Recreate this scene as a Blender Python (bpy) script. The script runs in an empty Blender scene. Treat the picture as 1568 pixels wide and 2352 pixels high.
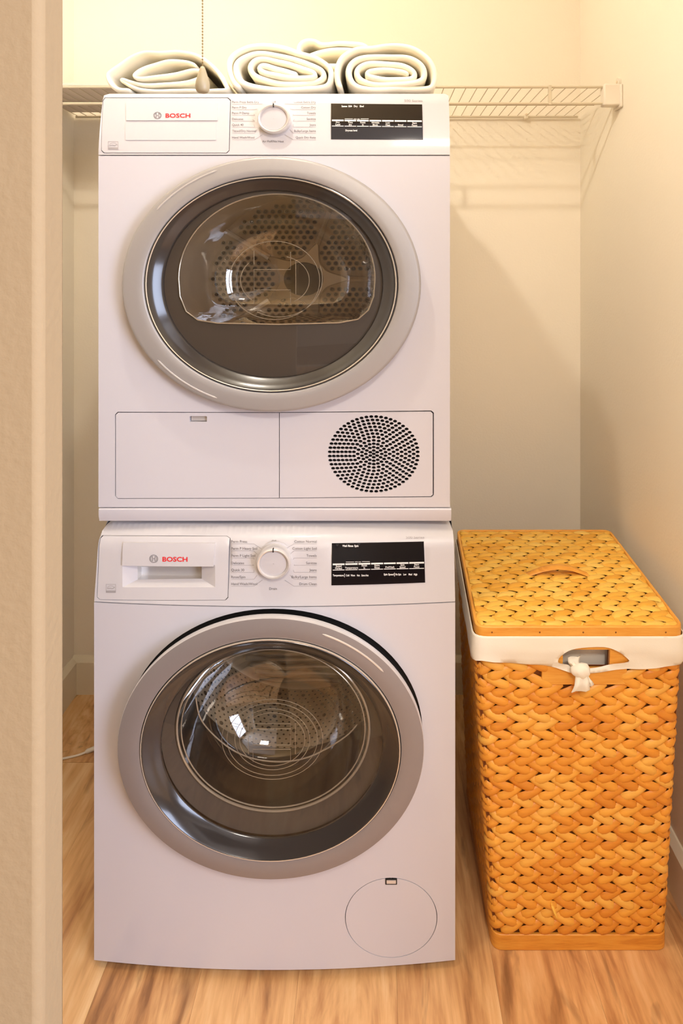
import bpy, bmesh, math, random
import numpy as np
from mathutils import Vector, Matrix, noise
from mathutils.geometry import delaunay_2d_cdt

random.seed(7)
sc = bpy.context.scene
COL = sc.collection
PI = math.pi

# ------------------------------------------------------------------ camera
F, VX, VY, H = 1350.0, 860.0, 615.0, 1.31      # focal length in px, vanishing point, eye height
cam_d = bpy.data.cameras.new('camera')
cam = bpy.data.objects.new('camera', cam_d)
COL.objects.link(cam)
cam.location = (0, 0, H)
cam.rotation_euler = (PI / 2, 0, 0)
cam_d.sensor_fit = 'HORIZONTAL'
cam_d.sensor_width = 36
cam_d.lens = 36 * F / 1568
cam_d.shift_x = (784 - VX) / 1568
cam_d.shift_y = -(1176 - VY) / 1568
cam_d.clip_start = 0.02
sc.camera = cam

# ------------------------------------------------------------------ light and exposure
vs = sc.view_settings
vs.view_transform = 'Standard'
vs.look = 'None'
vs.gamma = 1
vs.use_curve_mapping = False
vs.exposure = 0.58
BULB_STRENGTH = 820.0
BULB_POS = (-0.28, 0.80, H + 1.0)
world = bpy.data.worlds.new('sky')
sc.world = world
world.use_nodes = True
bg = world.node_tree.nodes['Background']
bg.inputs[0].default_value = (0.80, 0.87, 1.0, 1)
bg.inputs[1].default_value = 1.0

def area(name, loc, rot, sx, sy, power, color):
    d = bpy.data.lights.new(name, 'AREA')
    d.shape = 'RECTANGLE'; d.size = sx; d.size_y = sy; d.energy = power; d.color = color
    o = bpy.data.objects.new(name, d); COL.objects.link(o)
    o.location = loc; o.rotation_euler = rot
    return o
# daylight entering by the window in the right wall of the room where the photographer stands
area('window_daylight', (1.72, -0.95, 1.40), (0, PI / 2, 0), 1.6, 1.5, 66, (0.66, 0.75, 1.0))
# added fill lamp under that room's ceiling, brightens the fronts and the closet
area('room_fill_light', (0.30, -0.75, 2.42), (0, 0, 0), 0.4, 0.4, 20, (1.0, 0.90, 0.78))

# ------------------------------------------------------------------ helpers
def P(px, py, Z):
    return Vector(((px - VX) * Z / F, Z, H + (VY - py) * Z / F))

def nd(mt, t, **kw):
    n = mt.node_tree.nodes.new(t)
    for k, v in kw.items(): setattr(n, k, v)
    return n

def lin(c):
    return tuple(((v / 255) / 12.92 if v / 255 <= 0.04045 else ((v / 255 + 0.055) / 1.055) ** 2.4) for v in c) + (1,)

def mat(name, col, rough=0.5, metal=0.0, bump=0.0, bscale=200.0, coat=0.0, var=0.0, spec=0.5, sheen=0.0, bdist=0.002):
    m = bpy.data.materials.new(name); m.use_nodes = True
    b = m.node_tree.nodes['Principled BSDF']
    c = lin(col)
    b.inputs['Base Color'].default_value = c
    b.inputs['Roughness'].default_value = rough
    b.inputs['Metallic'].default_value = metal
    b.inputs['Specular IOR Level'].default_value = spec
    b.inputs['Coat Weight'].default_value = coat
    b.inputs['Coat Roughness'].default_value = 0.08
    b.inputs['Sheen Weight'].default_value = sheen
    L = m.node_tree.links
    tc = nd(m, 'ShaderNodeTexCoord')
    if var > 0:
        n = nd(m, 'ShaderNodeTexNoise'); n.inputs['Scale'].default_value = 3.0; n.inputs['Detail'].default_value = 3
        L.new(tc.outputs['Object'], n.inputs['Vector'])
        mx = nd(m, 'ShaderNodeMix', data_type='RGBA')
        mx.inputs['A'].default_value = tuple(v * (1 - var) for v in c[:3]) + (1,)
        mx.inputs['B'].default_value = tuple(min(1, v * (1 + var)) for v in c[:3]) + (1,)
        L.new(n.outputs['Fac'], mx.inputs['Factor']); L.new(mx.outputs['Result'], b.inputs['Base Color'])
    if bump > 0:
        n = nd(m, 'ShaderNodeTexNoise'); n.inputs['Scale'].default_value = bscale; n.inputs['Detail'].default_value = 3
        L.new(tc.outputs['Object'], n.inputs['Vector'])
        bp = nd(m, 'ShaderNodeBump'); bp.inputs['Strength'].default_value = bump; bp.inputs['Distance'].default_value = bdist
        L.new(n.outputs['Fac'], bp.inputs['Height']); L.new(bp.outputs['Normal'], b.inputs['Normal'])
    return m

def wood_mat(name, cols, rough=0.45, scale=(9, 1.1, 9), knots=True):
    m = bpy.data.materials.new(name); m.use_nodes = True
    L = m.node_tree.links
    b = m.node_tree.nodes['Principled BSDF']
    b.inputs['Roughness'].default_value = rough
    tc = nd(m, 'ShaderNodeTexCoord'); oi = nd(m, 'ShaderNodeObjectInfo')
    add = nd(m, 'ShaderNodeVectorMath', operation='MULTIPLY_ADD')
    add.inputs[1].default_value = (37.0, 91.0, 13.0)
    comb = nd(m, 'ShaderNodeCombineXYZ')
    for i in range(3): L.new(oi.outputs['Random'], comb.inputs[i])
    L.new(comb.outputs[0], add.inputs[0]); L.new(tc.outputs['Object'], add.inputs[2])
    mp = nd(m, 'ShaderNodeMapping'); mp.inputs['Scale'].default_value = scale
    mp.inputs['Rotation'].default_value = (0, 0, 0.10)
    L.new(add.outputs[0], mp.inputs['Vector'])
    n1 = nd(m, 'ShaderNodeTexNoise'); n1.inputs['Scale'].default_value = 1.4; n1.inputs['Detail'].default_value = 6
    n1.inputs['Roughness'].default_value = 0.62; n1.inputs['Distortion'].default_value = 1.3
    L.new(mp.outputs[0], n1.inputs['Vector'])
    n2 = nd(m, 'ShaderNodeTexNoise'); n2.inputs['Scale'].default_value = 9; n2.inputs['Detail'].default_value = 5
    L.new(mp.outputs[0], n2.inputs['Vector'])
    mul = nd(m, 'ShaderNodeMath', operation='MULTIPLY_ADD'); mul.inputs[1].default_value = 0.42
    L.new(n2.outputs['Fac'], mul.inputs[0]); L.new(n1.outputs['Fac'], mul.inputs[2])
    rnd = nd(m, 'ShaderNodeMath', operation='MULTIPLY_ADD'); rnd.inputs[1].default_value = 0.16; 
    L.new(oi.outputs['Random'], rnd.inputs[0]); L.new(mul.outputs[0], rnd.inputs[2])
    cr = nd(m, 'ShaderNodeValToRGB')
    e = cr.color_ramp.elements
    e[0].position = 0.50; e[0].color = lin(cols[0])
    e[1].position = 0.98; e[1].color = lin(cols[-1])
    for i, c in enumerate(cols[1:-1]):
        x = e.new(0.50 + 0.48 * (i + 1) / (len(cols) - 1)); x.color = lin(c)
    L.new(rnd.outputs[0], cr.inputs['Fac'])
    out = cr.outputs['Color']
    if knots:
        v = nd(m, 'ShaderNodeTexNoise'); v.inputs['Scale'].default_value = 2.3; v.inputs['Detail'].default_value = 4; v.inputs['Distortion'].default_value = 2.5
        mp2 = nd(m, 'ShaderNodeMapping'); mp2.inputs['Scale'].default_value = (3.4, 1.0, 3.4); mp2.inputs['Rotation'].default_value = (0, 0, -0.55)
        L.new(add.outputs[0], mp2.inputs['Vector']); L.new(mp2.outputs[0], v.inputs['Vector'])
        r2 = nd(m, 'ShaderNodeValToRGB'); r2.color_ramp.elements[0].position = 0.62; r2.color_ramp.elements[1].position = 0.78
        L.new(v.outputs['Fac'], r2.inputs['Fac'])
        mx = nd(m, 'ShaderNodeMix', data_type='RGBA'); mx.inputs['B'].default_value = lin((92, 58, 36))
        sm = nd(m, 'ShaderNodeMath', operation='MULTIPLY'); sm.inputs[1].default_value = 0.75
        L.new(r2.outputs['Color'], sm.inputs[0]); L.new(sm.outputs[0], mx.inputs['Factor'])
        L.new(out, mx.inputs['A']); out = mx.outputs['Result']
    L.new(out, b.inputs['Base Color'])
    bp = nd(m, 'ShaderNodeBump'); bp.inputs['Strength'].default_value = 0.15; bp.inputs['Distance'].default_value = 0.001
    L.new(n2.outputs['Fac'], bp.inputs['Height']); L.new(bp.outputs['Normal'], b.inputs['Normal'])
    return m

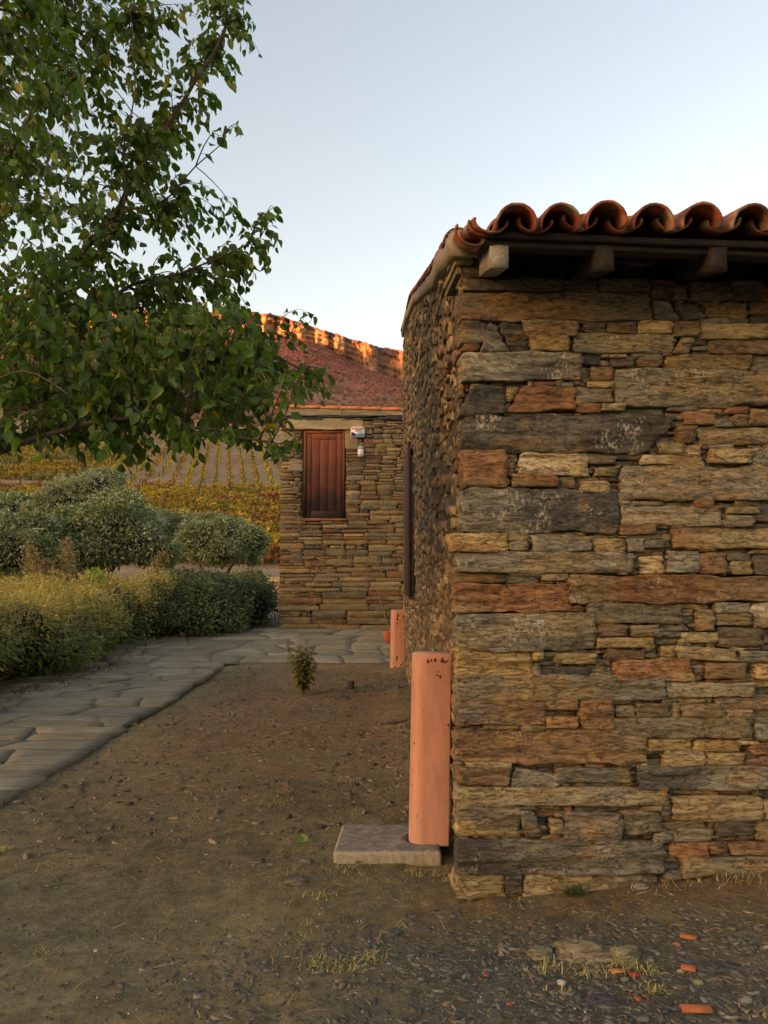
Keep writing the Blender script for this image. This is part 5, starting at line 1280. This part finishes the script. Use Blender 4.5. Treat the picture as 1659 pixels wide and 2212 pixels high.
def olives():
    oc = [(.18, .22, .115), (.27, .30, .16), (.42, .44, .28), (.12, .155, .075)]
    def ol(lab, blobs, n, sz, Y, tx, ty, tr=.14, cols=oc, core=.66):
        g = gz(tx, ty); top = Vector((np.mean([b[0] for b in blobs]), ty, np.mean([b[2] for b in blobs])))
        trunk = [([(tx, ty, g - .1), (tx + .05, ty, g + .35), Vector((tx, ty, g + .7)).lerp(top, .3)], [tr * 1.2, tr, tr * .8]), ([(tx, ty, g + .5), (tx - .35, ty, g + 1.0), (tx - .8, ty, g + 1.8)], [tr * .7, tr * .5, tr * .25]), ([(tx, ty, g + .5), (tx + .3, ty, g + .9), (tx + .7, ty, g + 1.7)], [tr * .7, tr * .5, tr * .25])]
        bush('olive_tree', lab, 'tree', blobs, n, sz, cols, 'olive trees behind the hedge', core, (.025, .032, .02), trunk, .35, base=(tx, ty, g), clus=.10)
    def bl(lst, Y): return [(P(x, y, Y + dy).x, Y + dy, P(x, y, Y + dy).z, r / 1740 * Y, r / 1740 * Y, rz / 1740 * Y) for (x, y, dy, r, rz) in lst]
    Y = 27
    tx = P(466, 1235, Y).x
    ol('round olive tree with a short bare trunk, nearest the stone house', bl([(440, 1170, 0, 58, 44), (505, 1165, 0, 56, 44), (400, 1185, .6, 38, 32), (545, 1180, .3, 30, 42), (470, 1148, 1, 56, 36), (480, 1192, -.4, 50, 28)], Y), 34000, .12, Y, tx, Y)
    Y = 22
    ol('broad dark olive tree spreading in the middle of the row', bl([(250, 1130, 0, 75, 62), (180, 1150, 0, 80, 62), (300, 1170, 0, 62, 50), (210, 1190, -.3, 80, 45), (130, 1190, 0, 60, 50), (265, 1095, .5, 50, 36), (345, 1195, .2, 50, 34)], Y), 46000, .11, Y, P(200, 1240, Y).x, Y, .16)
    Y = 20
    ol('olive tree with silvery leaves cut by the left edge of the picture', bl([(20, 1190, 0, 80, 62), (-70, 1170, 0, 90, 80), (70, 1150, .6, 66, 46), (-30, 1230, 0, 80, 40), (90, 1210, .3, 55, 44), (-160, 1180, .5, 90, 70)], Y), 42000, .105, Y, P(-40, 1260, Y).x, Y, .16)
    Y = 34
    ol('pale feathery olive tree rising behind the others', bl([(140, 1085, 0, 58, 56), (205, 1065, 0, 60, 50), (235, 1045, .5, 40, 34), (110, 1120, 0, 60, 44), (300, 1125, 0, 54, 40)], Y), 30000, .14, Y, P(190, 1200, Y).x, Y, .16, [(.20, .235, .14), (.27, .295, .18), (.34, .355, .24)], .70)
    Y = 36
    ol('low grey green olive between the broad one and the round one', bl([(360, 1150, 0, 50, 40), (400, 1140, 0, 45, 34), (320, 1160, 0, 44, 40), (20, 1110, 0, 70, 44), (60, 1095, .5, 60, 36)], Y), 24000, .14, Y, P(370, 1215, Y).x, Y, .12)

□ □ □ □

*Task statement*
Nothing but the lines from the start of the records above through the line with "bg.inputs[1].default_value = 1.0" should be retyped, each exactly as written; leave out all pictures.

*Task result*
Recreate this scene as a Blender Python (bpy) script. The script runs in an empty Blender scene. Treat the picture as 1568 pixels wide and 2352 pixels high.
import bpy, bmesh, math, random
import numpy as np
from mathutils import Vector, Matrix, noise
from mathutils.geometry import delaunay_2d_cdt

random.seed(7)
sc = bpy.context.scene
COL = sc.collection
PI = math.pi

# ------------------------------------------------------------------ camera
F, VX, VY, H = 1350.0, 860.0, 615.0, 1.31      # focal length in px, vanishing point, eye height
cam_d = bpy.data.cameras.new('camera')
cam = bpy.data.objects.new('camera', cam_d)
COL.objects.link(cam)
cam.location = (0, 0, H)
cam.rotation_euler = (PI / 2, 0, 0)
cam_d.sensor_fit = 'HORIZONTAL'
cam_d.sensor_width = 36
cam_d.lens = 36 * F / 1568
cam_d.shift_x = (784 - VX) / 1568
cam_d.shift_y = -(1176 - VY) / 1568
cam_d.clip_start = 0.02
sc.camera = cam

# ------------------------------------------------------------------ light and exposure
vs = sc.view_settings
vs.view_transform = 'Standard'
vs.look = 'None'
vs.gamma = 1
vs.use_curve_mapping = False
vs.exposure = 0.58
BULB_STRENGTH = 820.0
BULB_POS = (-0.28, 0.80, H + 1.0)
world = bpy.data.worlds.new('sky')
sc.world = world
world.use_nodes = True
bg = world.node_tree.nodes['Background']
bg.inputs[0].default_value = (0.80, 0.87, 1.0, 1)
bg.inputs[1].default_value = 1.0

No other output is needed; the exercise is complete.